## Stated task
Your task is to output the listing word for word, with pictures excluded.

## Raw data
## BEGIN

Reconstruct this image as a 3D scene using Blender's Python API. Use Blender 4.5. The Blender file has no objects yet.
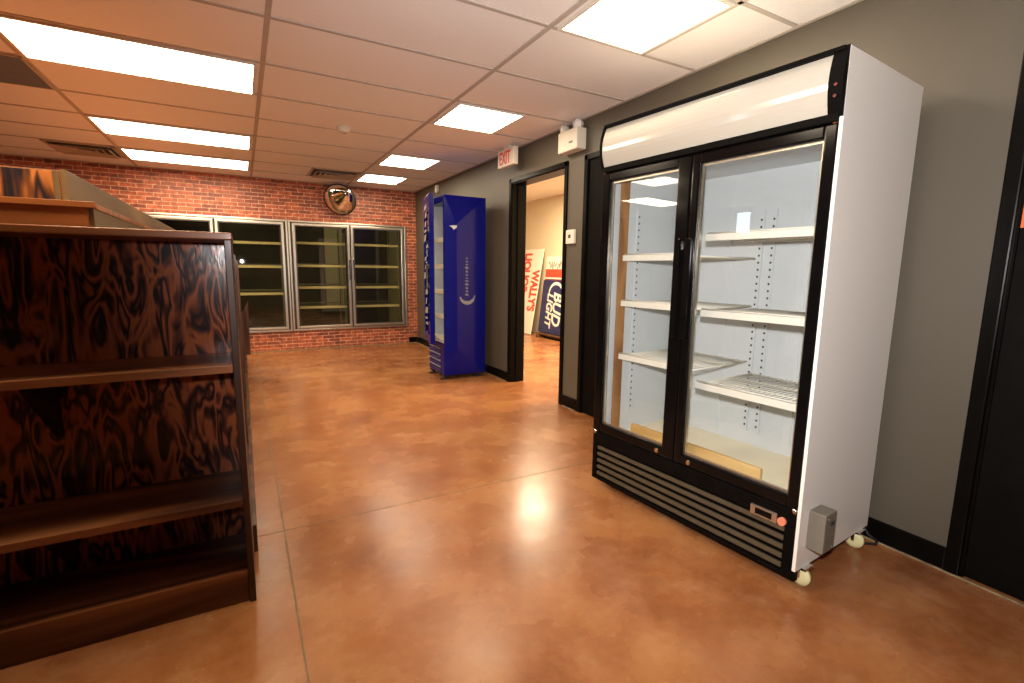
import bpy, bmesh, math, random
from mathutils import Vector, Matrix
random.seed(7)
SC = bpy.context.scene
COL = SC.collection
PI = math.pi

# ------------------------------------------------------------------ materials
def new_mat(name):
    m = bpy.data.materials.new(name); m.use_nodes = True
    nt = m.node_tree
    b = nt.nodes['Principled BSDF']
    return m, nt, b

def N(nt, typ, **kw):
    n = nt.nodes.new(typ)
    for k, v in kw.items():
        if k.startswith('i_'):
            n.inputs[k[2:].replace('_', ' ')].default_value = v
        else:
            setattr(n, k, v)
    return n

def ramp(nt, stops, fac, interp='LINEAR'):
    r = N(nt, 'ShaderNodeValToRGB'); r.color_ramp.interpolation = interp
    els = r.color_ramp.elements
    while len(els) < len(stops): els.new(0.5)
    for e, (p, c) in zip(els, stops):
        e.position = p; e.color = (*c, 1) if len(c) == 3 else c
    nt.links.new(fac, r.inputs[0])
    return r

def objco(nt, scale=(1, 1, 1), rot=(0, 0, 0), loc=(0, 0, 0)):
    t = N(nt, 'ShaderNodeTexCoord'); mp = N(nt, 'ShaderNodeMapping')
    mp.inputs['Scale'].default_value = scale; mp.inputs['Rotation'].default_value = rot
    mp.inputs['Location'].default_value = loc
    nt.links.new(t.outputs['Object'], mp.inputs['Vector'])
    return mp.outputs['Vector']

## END

## Answer to the problem
Reconstruct this image as a 3D scene using Blender's Python API. Use Blender 4.5. The Blender file has no objects yet.
import bpy, bmesh, math, random
from mathutils import Vector, Matrix
random.seed(7)
SC = bpy.context.scene
COL = SC.collection
PI = math.pi

# ------------------------------------------------------------------ materials
def new_mat(name):
    m = bpy.data.materials.new(name); m.use_nodes = True
    nt = m.node_tree
    b = nt.nodes['Principled BSDF']
    return m, nt, b

def N(nt, typ, **kw):
    n = nt.nodes.new(typ)
    for k, v in kw.items():
        if k.startswith('i_'):
            n.inputs[k[2:].replace('_', ' ')].default_value = v
        else:
            setattr(n, k, v)
    return n

def ramp(nt, stops, fac, interp='LINEAR'):
    r = N(nt, 'ShaderNodeValToRGB'); r.color_ramp.interpolation = interp
    els = r.color_ramp.elements
    while len(els) < len(stops): els.new(0.5)
    for e, (p, c) in zip(els, stops):
        e.position = p; e.color = (*c, 1) if len(c) == 3 else c
    nt.links.new(fac, r.inputs[0])
    return r

def objco(nt, scale=(1, 1, 1), rot=(0, 0, 0), loc=(0, 0, 0)):
    t = N(nt, 'ShaderNodeTexCoord'); mp = N(nt, 'ShaderNodeMapping')
    mp.inputs['Scale'].default_value = scale; mp.inputs['Rotation'].default_value = rot
    mp.inputs['Location'].default_value = loc
    nt.links.new(t.outputs['Object'], mp.inputs['Vector'])
    return mp.outputs['Vector']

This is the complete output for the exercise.